NEW YORK (CNNMoney) -- Microsoft is stuck paying a $1 billion fine for an antitrust ruling handed down in 2008, after a European court on Wednesday rejected the company's long-running appeal.
Microsoft (MSFT, Fortune 500) was charged in 2004 with refusing to make "certain interoperability information" available to competitors between 1998 and 2004. That kept rivals' products from working with Windows' server software.
A series of rulings from the European Commission over the next few years led to fines totaling billions. The lion's share of the financial penalties came because of Microsoft's "noncompliance" with those rulings.
The European antitrust case has cost Microsoft a whopping $2.04 billion in total, including Wednesday's ruling from the General Court of the European Union, which upheld almost all of the Commission's previously levied fines.
Microsoft has nearly $60 billion in cash on hand and has already paid the fine, but it appealed in hopes of getting its money refunded.
"We are disappointed with the Court's ruling," Microsoft said Wednesday in a written statement.
The company emphasized that it is back on good terms with European antitrust regulators, saying: "In 2009 Microsoft entered into a broad understanding with the Commission that resolved its competition law concerns."

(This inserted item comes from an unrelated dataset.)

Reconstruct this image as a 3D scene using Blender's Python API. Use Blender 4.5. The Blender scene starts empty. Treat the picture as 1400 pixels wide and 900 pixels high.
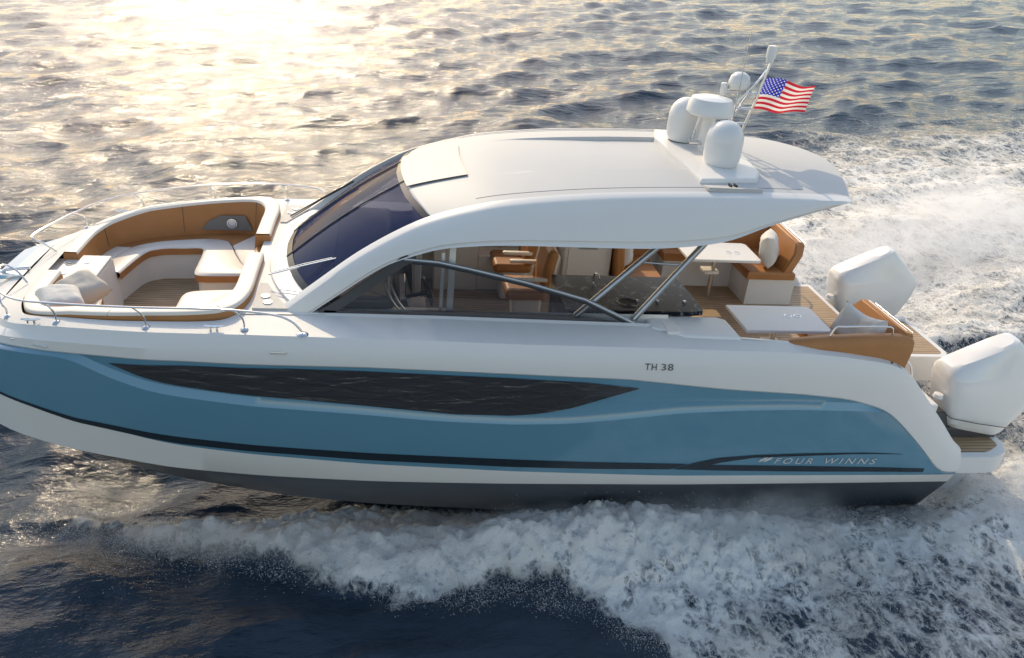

The battle started in 2004, when the European Commission ruled that Microsoft had to pay a 497 million euro penalty (about $620 million) for keeping key information from its competitors. Microsoft was ordered to make the information available through "reasonable and "non-discriminatory terms."
But in 2006, the Commission said that Microsoft didn't comply quickly enough with the order and that it charged exorbitant amounts for access to the information. So Microsoft was slapped with another fine: more than 280 million euro ($350 million).
Microsoft continued to charge "unreasonable rates," the Commission ruled, and so in 2008 it ordered the company to pay another 899 million euro ($1.12 billion).
Microsoft appealed that decision to the General Court. The court's ruling on Wednesday knocked down Microsoft's objections.
However, the court did reduce the 2008 fine to 860 million euros ($1.07 billion), down from 899 million euro. The court cited a 2005 letter from the Commission, which told Microsoft that it could "restrict distribution of products developed by its 'open-source' competitors," as its reason for lowering the fine.
That letter helped Microsoft score a nearly $50 million discount on the fine. Considering that this case has now cost Microsoft more than $2 billion -- more than it spent this week buying Yammer -- saving a few million is pretty cold comfort.